Primitives in Generics
John Nilsson
john at milsson.nu
Sat Jul 10 04:52:04 PDT 2010
On Sat, Jul 10, 2010 at 1:31 AM, Neal Gafter <neal at gafter.com> wrote:
> I'm referring to the binding of free
> names appearing in a lambda expression, which in the proposal are first
> sought in the scope of the target type (i.e. not lexically).
Are you arguing that this is a bad thing? If so: why?
To me this seems like a feature that could be quite useful. It's a way
to introduce an implicit scope. Maybe it could come in handy for
defining small DSLs in Java?
>> > C#'s generic delegate types such as Func<Arg,Return> can specialize over
>> > primitives and over different numbers of arguments. SAMs cannot.
>>
>> That is a separate problem which is also much broader, and should be
>> solved as such (i.e. reify generics, then you get that for function
>> types for free - any other solution is going to be partial, anyway).
>>
>
> This has nothing to do with reification. BGGA addresses the issue with its
> function types but does not reify.
There has been a lot of talk about reification to solve some problems.

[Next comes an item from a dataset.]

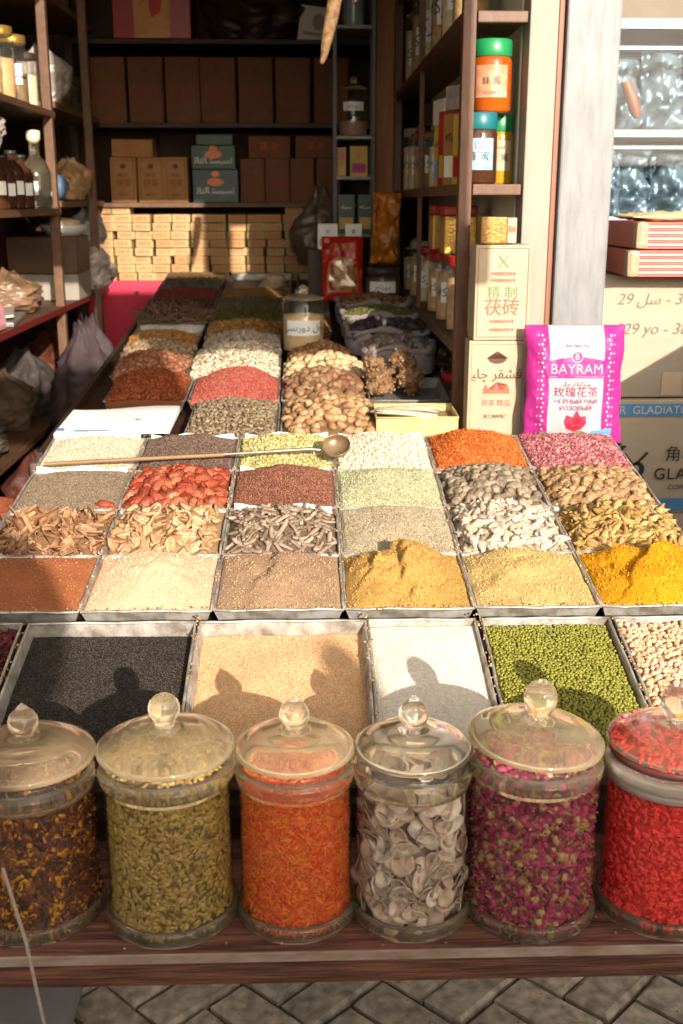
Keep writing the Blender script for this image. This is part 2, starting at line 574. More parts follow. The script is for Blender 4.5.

Maybe this is off topic for lambda-dev but I have to ask if my
intuition is way of here:
To me reification is about bringing static information to the dynamic
domain to enable logic based on this information. But if the logic is
supposed to be based on static information, wouldn't it be better to
bring the logic into the static domain? Why add additional overhead at
runtime that could be resolved at compile time?